Set task: Omit the images, then print each record below exactly as it reads.

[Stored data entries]

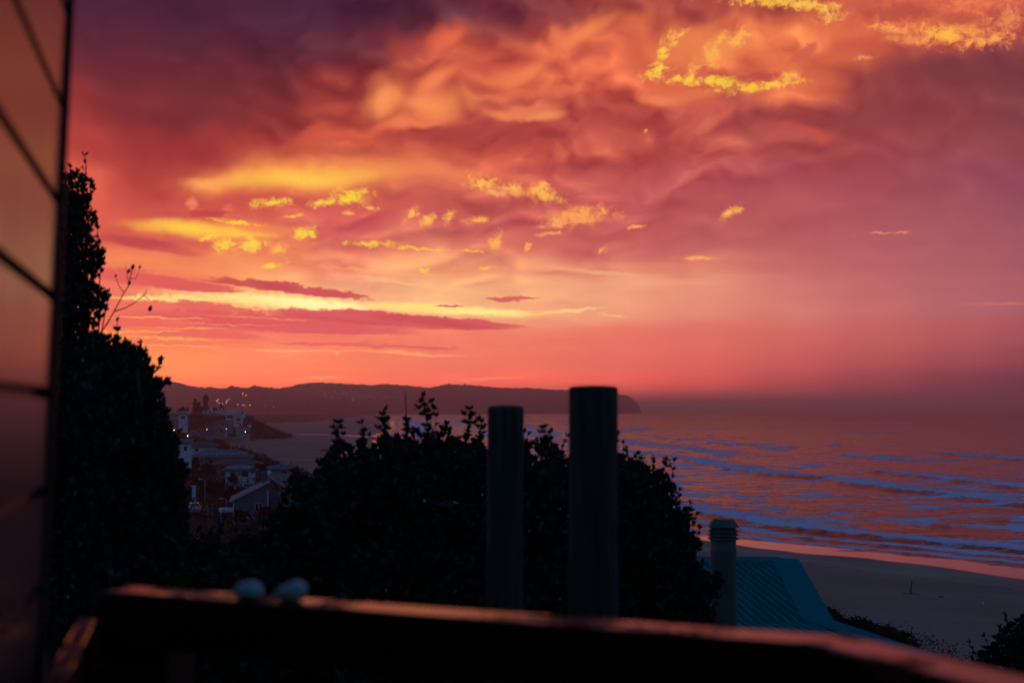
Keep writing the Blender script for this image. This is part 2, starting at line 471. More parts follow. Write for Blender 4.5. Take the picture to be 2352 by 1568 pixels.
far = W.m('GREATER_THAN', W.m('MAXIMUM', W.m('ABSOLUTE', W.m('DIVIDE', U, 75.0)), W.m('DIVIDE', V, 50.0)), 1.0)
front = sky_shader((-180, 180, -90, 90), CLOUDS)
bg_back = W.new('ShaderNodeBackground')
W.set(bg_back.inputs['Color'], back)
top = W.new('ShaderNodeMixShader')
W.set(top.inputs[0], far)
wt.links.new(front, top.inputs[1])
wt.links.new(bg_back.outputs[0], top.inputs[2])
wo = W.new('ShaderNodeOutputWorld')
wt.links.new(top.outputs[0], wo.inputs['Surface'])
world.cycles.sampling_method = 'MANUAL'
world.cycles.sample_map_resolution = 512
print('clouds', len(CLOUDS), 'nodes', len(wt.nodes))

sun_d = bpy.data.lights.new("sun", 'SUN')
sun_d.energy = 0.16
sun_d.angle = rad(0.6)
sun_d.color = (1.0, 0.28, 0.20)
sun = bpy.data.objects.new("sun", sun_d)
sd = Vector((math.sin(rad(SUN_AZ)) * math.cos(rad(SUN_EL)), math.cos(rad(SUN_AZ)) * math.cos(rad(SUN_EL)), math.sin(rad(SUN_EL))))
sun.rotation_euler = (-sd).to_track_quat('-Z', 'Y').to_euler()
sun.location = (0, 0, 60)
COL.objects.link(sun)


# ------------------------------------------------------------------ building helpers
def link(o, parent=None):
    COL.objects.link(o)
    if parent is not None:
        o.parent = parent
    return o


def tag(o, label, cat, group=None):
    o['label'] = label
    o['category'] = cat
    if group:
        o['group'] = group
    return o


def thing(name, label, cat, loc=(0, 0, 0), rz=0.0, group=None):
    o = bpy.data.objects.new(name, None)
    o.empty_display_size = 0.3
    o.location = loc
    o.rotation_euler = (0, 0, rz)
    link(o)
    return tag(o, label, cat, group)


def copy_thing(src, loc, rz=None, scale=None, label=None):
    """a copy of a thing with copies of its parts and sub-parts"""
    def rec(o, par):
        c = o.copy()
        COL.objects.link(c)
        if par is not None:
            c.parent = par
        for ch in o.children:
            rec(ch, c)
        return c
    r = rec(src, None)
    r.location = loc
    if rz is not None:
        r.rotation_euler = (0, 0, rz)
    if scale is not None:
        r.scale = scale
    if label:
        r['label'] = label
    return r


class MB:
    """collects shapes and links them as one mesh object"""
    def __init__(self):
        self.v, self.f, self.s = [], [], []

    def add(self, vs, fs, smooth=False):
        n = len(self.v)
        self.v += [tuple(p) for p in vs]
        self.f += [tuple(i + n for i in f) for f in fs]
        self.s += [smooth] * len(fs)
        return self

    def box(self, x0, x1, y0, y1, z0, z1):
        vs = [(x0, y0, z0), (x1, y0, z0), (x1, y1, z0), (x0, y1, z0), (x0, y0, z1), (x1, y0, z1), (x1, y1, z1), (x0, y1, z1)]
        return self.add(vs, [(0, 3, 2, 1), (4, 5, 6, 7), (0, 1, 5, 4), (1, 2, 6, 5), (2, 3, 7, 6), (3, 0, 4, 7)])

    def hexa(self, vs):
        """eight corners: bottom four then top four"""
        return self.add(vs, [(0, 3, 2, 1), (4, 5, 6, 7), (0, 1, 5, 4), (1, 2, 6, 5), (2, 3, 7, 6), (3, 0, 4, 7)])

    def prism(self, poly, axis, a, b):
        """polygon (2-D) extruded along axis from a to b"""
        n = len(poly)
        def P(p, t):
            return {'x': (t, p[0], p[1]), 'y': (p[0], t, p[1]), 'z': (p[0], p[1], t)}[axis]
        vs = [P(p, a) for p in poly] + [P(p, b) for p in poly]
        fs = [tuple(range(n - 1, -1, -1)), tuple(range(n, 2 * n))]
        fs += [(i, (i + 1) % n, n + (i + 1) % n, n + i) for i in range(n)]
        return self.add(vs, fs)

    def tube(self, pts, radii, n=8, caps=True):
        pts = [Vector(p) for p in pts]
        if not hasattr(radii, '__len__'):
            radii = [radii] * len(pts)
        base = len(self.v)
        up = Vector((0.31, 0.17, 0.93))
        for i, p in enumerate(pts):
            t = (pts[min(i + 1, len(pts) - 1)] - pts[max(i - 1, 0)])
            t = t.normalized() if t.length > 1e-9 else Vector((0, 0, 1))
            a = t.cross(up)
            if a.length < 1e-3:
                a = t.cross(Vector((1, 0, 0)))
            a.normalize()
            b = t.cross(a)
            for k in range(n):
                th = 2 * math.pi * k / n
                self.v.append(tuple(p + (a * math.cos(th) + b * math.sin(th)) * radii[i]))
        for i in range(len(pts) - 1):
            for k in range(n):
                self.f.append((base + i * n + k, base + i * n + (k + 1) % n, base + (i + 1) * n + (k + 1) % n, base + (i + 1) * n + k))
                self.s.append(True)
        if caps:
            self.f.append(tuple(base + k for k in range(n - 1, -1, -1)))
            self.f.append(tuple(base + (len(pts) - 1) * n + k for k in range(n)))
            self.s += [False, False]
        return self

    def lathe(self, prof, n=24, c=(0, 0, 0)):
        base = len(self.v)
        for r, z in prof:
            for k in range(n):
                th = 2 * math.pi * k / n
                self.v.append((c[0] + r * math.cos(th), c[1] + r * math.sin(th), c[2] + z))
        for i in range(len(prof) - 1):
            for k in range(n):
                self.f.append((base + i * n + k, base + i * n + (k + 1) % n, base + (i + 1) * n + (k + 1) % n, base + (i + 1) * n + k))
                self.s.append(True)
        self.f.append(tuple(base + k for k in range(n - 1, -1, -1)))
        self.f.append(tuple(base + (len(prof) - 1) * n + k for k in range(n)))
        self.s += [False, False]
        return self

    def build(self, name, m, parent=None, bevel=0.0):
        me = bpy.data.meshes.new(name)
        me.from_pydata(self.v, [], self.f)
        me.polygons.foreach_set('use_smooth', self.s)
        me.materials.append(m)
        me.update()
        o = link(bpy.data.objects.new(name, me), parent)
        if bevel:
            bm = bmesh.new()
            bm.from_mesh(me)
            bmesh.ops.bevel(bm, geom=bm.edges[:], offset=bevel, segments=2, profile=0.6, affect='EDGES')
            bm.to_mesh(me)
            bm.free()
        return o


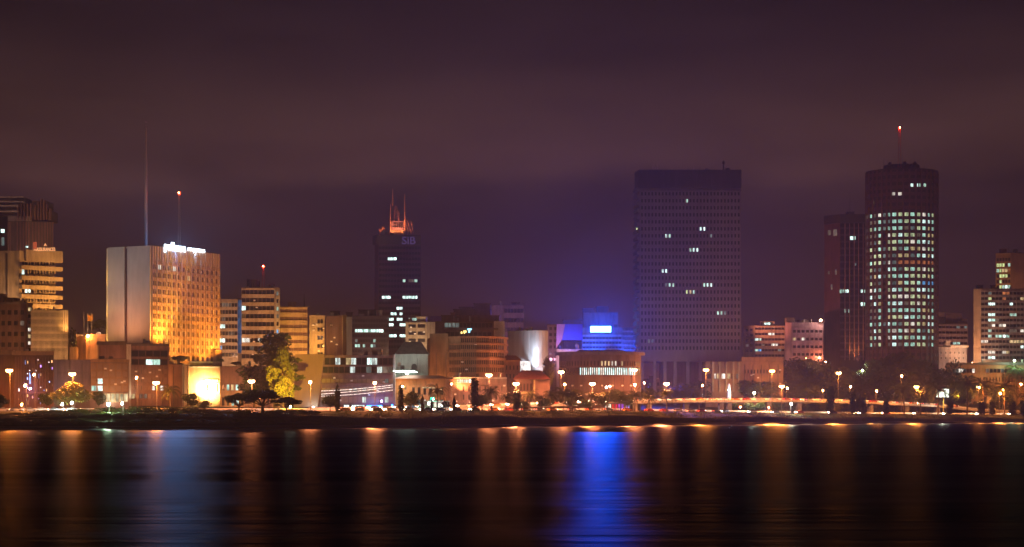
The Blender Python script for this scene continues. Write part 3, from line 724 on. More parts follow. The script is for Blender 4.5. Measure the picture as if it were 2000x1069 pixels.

Answer to the task:
Keep writing the Blender script for this image. This is part 2, starting at line 471. More parts follow. Write for Blender 4.5. Take the picture to be 2352 by 1568 pixels.
far = W.m('GREATER_THAN', W.m('MAXIMUM', W.m('ABSOLUTE', W.m('DIVIDE', U, 75.0)), W.m('DIVIDE', V, 50.0)), 1.0)
front = sky_shader((-180, 180, -90, 90), CLOUDS)
bg_back = W.new('ShaderNodeBackground')
W.set(bg_back.inputs['Color'], back)
top = W.new('ShaderNodeMixShader')
W.set(top.inputs[0], far)
wt.links.new(front, top.inputs[1])
wt.links.new(bg_back.outputs[0], top.inputs[2])
wo = W.new('ShaderNodeOutputWorld')
wt.links.new(top.outputs[0], wo.inputs['Surface'])
world.cycles.sampling_method = 'MANUAL'
world.cycles.sample_map_resolution = 512
print('clouds', len(CLOUDS), 'nodes', len(wt.nodes))

sun_d = bpy.data.lights.new("sun", 'SUN')
sun_d.energy = 0.16
sun_d.angle = rad(0.6)
sun_d.color = (1.0, 0.28, 0.20)
sun = bpy.data.objects.new("sun", sun_d)
sd = Vector((math.sin(rad(SUN_AZ)) * math.cos(rad(SUN_EL)), math.cos(rad(SUN_AZ)) * math.cos(rad(SUN_EL)), math.sin(rad(SUN_EL))))
sun.rotation_euler = (-sd).to_track_quat('-Z', 'Y').to_euler()
sun.location = (0, 0, 60)
COL.objects.link(sun)


# ------------------------------------------------------------------ building helpers
def link(o, parent=None):
    COL.objects.link(o)
    if parent is not None:
        o.parent = parent
    return o


def tag(o, label, cat, group=None):
    o['label'] = label
    o['category'] = cat
    if group:
        o['group'] = group
    return o


def thing(name, label, cat, loc=(0, 0, 0), rz=0.0, group=None):
    o = bpy.data.objects.new(name, None)
    o.empty_display_size = 0.3
    o.location = loc
    o.rotation_euler = (0, 0, rz)
    link(o)
    return tag(o, label, cat, group)


def copy_thing(src, loc, rz=None, scale=None, label=None):
    """a copy of a thing with copies of its parts and sub-parts"""
    def rec(o, par):
        c = o.copy()
        COL.objects.link(c)
        if par is not None:
            c.parent = par
        for ch in o.children:
            rec(ch, c)
        return c
    r = rec(src, None)
    r.location = loc
    if rz is not None:
        r.rotation_euler = (0, 0, rz)
    if scale is not None:
        r.scale = scale
    if label:
        r['label'] = label
    return r


class MB:
    """collects shapes and links them as one mesh object"""
    def __init__(self):
        self.v, self.f, self.s = [], [], []

    def add(self, vs, fs, smooth=False):
        n = len(self.v)
        self.v += [tuple(p) for p in vs]
        self.f += [tuple(i + n for i in f) for f in fs]
        self.s += [smooth] * len(fs)
        return self

    def box(self, x0, x1, y0, y1, z0, z1):
        vs = [(x0, y0, z0), (x1, y0, z0), (x1, y1, z0), (x0, y1, z0), (x0, y0, z1), (x1, y0, z1), (x1, y1, z1), (x0, y1, z1)]
        return self.add(vs, [(0, 3, 2, 1), (4, 5, 6, 7), (0, 1, 5, 4), (1, 2, 6, 5), (2, 3, 7, 6), (3, 0, 4, 7)])

    def hexa(self, vs):
        """eight corners: bottom four then top four"""
        return self.add(vs, [(0, 3, 2, 1), (4, 5, 6, 7), (0, 1, 5, 4), (1, 2, 6, 5), (2, 3, 7, 6), (3, 0, 4, 7)])

    def prism(self, poly, axis, a, b):
        """polygon (2-D) extruded along axis from a to b"""
        n = len(poly)
        def P(p, t):
            return {'x': (t, p[0], p[1]), 'y': (p[0], t, p[1]), 'z': (p[0], p[1], t)}[axis]
        vs = [P(p, a) for p in poly] + [P(p, b) for p in poly]
        fs = [tuple(range(n - 1, -1, -1)), tuple(range(n, 2 * n))]
        fs += [(i, (i + 1) % n, n + (i + 1) % n, n + i) for i in range(n)]
        return self.add(vs, fs)

    def tube(self, pts, radii, n=8, caps=True):
        pts = [Vector(p) for p in pts]
        if not hasattr(radii, '__len__'):
            radii = [radii] * len(pts)
        base = len(self.v)
        up = Vector((0.31, 0.17, 0.93))
        for i, p in enumerate(pts):
            t = (pts[min(i + 1, len(pts) - 1)] - pts[max(i - 1, 0)])
            t = t.normalized() if t.length > 1e-9 else Vector((0, 0, 1))
            a = t.cross(up)
            if a.length < 1e-3:
                a = t.cross(Vector((1, 0, 0)))
            a.normalize()
            b = t.cross(a)
            for k in range(n):
                th = 2 * math.pi * k / n
                self.v.append(tuple(p + (a * math.cos(th) + b * math.sin(th)) * radii[i]))
        for i in range(len(pts) - 1):
            for k in range(n):
                self.f.append((base + i * n + k, base + i * n + (k + 1) % n, base + (i + 1) * n + (k + 1) % n, base + (i + 1) * n + k))
                self.s.append(True)
        if caps:
            self.f.append(tuple(base + k for k in range(n - 1, -1, -1)))
            self.f.append(tuple(base + (len(pts) - 1) * n + k for k in range(n)))
            self.s += [False, False]
        return self

    def lathe(self, prof, n=24, c=(0, 0, 0)):
        base = len(self.v)
        for r, z in prof:
            for k in range(n):
                th = 2 * math.pi * k / n
                self.v.append((c[0] + r * math.cos(th), c[1] + r * math.sin(th), c[2] + z))
        for i in range(len(prof) - 1):
            for k in range(n):
                self.f.append((base + i * n + k, base + i * n + (k + 1) % n, base + (i + 1) * n + (k + 1) % n, base + (i + 1) * n + k))
                self.s.append(True)
        self.f.append(tuple(base + k for k in range(n - 1, -1, -1)))
        self.f.append(tuple(base + (len(prof) - 1) * n + k for k in range(n)))
        self.s += [False, False]
        return self

    def build(self, name, m, parent=None, bevel=0.0):
        me = bpy.data.meshes.new(name)
        me.from_pydata(self.v, [], self.f)
        me.polygons.foreach_set('use_smooth', self.s)
        me.materials.append(m)
        me.update()
        o = link(bpy.data.objects.new(name, me), parent)
        if bevel:
            bm = bmesh.new()
            bm.from_mesh(me)
            bmesh.ops.bevel(bm, geom=bm.edges[:], offset=bevel, segments=2, profile=0.6, affect='EDGES')
            bm.to_mesh(me)
            bm.free()
        return o


The Blender Python script for this scene continues. Write part 3, from line 724 on. More parts follow. The script is for Blender 4.5. Measure the picture as if it were 2000x1069 pixels.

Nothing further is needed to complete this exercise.